In this 24/7 ‘always-on’ mobile phone social media world, it’s all too easy to get sucked into a black hole pattern where you seem to work non-stop all day, yet interruptions and distractions – whether self-induced or created by others – prevent you from achieving that action plan in your head.

It sounds simple, but start with writing your action plan down!

If you haven’t written your action plan down, even if only on a post-it note, chances are it is unlikely to get done. You don’t need to publish a multi-page plan in PDF. Putting pen to paper cements your intentions and confirms your priorities. If it’s on that post-it, it needs to get done; if it’s not, maybe it can wait.

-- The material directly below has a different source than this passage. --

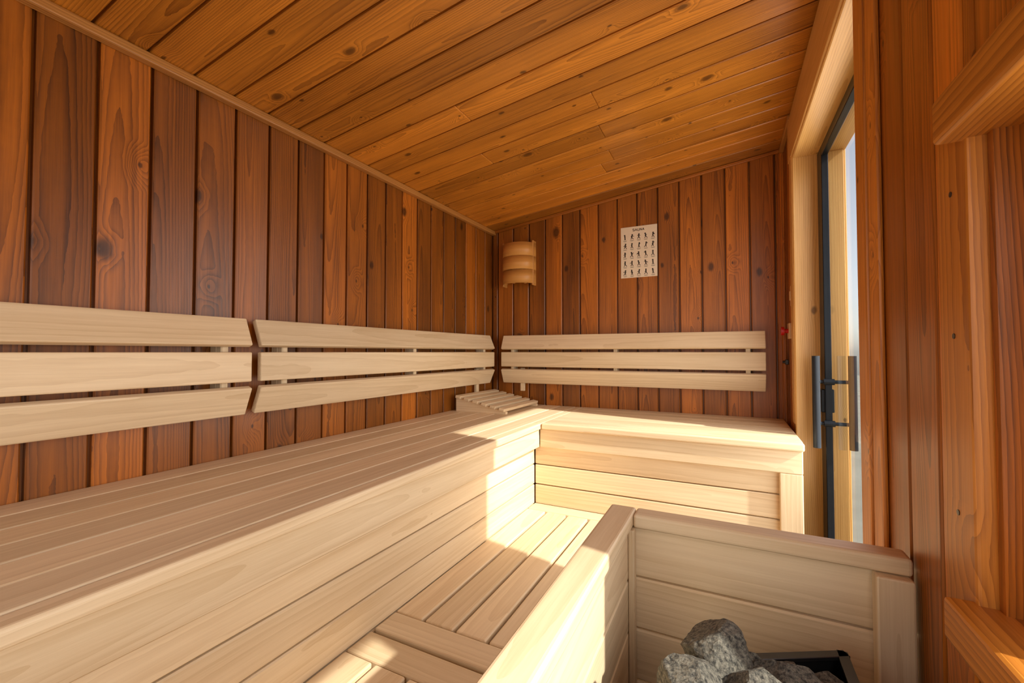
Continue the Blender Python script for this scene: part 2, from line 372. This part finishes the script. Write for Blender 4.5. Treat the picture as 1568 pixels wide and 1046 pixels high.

We often want to achieve everything, and, especially in the world of business, there do not seem to be enough hours in the day. And you’d be right in thinking that: there aren’t enough hours in the day. Prioritisation, therefore, is key. And the humble Post-It is a great tool to help focus our attention.

Remember to pause

It may be, however, that you aren’t sure what to prioritise. So, take a brief pit-stop. Our day-to-day life isn’t all that dissimilar from Formula 1 cars looping round the track, but, unlike F1 racing drivers, we often forget to take time to refuel and make minor (or occasionally major) adjustments.

When we are overburdened, our minds are frazzled but there’s still work to be done, we don’t want to stop. Just a few more hours should do the trick, right? But we all know taking a rest will refresh us and will leave us better-equipped to take on the world when we return.

More often than not, we forget, choose not to, or feel guilty when we do take a pit-stop. Yet when we do, we afford ourselves the opportunity to take control over our distractions and re-focus our efforts and energies.

Refuel to refocus

Introducing a pit-stop isn’t just about refuelling in our daily lives. Is there something you don’t like about how your company’s latest deal is going? Or you’re not convinced about the direction in which the business is headed?

Take that pit-stop and listen to your intuitions. The pause gives you space to rest but also to reflect: time to think about those minor adjustments. Do you just need to clean the windshield, change a tyre, or make a larger repair?

Taking the time to prioritise, make an action plan, and write it down is vital to conquering distractions. Remembering to pause, slow down and make any necessary changes not only helps to conquer distractions, but it enables you to re-focus and pinpoint what your priorities are. So take a pit-stop and pull out a post-it: what do you need to get done today?